The various working groups referred to in this article (see “Useful websites”, below) have taken a positive step towards ensuring that the difference of approach needed for electronic disclosure, compared to paper disclosure, is understood. The LiST working group welcomes comments on its proposals via its website. The more involvement that practitioners have in the discussion, the less likely that the potential solutions lying hidden within electronic documents themselves will be missed.
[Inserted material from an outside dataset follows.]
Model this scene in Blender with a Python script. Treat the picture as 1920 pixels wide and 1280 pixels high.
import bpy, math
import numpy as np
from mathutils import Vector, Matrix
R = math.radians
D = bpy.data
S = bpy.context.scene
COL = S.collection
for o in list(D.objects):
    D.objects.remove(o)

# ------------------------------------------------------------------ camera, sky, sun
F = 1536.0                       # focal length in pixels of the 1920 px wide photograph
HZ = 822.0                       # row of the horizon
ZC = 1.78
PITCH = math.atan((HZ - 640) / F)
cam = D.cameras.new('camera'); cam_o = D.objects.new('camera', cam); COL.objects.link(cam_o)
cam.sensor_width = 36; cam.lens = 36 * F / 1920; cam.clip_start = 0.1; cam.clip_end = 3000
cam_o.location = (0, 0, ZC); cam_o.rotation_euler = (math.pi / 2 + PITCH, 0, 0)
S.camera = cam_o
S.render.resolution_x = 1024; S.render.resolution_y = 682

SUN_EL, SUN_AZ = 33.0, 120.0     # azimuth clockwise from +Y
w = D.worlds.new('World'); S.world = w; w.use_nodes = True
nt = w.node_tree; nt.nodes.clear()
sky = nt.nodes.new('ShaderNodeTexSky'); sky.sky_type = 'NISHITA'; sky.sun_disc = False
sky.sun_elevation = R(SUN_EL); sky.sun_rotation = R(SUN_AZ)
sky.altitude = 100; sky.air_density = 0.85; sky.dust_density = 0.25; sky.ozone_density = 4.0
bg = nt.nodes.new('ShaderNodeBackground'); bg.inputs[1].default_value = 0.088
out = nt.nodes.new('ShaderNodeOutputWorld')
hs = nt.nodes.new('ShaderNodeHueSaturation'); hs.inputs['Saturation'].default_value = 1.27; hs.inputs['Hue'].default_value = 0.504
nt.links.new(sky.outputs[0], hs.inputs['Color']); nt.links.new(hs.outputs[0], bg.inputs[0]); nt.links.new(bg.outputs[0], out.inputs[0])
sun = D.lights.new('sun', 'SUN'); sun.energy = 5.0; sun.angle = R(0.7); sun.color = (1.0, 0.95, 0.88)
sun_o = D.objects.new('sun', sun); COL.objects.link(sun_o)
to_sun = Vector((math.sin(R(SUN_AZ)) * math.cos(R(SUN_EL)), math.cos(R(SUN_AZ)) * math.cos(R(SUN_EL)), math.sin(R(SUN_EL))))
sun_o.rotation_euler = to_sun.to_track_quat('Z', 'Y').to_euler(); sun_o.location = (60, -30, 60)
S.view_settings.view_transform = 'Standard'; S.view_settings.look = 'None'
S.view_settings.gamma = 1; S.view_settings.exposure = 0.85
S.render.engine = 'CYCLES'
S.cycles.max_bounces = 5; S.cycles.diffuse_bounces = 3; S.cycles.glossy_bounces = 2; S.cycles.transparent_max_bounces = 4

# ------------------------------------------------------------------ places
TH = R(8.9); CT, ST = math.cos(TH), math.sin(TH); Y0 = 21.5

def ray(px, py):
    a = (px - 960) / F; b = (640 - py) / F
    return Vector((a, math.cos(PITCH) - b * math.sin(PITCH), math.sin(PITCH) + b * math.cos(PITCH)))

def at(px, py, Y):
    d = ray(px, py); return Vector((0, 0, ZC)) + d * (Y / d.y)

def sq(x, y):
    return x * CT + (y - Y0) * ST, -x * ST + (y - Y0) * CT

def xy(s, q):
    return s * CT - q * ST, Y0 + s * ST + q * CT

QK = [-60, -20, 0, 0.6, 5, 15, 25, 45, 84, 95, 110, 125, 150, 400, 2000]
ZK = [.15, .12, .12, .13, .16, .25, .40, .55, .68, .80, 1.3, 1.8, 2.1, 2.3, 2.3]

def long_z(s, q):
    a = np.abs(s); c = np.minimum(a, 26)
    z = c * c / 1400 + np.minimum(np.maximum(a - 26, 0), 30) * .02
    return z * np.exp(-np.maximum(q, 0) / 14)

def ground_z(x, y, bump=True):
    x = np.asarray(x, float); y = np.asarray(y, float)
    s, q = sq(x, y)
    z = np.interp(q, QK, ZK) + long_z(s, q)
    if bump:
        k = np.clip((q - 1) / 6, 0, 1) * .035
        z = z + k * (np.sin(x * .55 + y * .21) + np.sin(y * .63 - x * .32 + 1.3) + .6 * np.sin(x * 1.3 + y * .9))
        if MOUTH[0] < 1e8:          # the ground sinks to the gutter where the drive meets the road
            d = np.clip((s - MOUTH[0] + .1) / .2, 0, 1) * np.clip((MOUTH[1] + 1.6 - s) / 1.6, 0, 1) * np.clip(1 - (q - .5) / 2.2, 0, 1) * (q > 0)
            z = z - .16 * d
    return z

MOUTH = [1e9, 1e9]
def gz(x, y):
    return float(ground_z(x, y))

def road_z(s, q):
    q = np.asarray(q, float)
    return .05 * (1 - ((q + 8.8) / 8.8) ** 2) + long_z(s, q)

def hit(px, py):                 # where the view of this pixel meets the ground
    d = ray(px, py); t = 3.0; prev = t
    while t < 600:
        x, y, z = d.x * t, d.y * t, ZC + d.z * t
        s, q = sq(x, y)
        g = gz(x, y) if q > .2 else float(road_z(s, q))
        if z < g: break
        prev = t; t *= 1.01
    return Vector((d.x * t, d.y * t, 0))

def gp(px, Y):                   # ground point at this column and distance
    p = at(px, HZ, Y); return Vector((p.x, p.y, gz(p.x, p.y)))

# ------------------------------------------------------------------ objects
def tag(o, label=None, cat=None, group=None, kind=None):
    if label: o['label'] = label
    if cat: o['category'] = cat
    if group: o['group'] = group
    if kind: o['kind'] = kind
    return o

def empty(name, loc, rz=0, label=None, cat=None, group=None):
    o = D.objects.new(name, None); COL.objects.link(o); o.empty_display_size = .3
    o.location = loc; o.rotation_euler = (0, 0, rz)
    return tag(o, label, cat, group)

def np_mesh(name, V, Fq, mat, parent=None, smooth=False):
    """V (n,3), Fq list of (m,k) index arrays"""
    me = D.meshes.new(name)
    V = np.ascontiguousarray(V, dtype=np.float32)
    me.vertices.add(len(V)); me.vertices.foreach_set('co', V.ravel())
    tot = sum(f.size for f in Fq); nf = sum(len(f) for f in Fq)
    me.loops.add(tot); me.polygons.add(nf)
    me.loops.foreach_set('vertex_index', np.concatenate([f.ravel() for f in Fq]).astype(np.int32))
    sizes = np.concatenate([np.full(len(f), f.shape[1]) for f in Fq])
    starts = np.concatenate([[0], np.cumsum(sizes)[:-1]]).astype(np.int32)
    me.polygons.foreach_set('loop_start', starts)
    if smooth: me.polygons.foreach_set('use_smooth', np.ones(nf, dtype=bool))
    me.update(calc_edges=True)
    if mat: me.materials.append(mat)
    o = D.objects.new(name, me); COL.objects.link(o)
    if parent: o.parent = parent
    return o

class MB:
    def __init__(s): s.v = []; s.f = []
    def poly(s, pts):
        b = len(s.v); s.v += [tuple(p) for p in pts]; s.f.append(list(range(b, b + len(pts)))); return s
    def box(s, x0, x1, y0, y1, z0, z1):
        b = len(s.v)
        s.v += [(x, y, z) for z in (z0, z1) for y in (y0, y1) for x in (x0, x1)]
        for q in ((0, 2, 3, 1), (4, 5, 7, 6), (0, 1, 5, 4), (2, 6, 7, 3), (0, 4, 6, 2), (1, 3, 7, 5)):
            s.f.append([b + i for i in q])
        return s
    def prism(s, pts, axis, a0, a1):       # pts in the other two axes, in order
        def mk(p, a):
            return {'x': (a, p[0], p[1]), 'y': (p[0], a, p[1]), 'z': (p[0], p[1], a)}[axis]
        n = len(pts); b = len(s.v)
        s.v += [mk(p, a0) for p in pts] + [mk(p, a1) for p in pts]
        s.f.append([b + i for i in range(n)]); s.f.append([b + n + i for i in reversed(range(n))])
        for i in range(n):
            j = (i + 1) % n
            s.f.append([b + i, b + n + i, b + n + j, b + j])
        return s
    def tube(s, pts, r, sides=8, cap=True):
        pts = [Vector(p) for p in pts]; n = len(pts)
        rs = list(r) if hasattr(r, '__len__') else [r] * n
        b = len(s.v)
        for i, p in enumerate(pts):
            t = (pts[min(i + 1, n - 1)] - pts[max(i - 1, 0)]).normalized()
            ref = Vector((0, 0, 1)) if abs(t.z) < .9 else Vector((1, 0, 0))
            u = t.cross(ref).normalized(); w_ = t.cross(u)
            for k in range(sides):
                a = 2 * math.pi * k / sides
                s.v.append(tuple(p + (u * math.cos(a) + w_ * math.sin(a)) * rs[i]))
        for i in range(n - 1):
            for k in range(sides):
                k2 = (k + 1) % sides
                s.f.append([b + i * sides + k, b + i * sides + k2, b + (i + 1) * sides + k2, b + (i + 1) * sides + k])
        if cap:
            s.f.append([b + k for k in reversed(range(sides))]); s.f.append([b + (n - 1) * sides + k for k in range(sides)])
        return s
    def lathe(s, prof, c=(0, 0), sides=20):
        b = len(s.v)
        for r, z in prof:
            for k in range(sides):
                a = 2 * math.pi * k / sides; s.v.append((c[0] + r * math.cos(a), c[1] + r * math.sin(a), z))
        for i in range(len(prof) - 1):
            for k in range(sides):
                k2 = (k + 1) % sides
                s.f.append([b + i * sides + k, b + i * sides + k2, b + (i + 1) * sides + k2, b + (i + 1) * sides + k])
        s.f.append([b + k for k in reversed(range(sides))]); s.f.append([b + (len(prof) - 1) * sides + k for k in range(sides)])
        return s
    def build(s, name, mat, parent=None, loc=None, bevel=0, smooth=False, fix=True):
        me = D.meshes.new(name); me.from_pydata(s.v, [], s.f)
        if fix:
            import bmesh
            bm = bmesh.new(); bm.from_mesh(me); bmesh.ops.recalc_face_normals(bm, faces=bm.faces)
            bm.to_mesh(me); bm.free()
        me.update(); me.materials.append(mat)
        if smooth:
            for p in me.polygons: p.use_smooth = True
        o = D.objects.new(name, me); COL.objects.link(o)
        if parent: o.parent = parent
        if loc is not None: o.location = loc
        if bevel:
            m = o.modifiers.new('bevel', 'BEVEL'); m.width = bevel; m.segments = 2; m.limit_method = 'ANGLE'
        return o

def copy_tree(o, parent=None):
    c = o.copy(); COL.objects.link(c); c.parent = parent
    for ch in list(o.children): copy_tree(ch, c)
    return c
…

Jonathan Brewer is a former commercial litigator, now e-disclosure expert at LexisNexis Butterworths. Email: jonathan.brewer@ lexisnexis.co.uk
Useful websites
www.listgroup.org
www.commerciallitigatorsforum.com
www.hmcourts-service.gov.uk/cms/842.htm
www.hmcourts-service.gov.uk/docs/electronic_
disclosure1004.doc
Meta data made simple
- Open up a Microsoft Word document and click on “File” then “Properties” to
see just some of the meta data captured, such as the date it was created
and the number of revisions.
- Consider an email you sent this morning: meta data
will show it was you who created it, the time and date you created it,
and the identities of all the people to whom you sent it — including
those in the "BCC" field. If you think the fact that you blind-copied
a colleague will remain secret should the email become relevant in a
dispute, then think again.
- Meta data can maintain the links between emails and attachments, including which version of a document was attached. This might be vital in establishing the parties’ mutual intentions in a disputed contract.
- Will deleting a file on a computer ensure it cannot be traced for evidence? No. Meta data can show that a file was deleted, and lead to its recovery.
- Meta data adduced in evidence can, for example, not only demonstrate beyond doubt that emails containing indecent images were sent by a client’s employee, but also that the employee had, in fact, previously received an electronic version of the company’s email policy.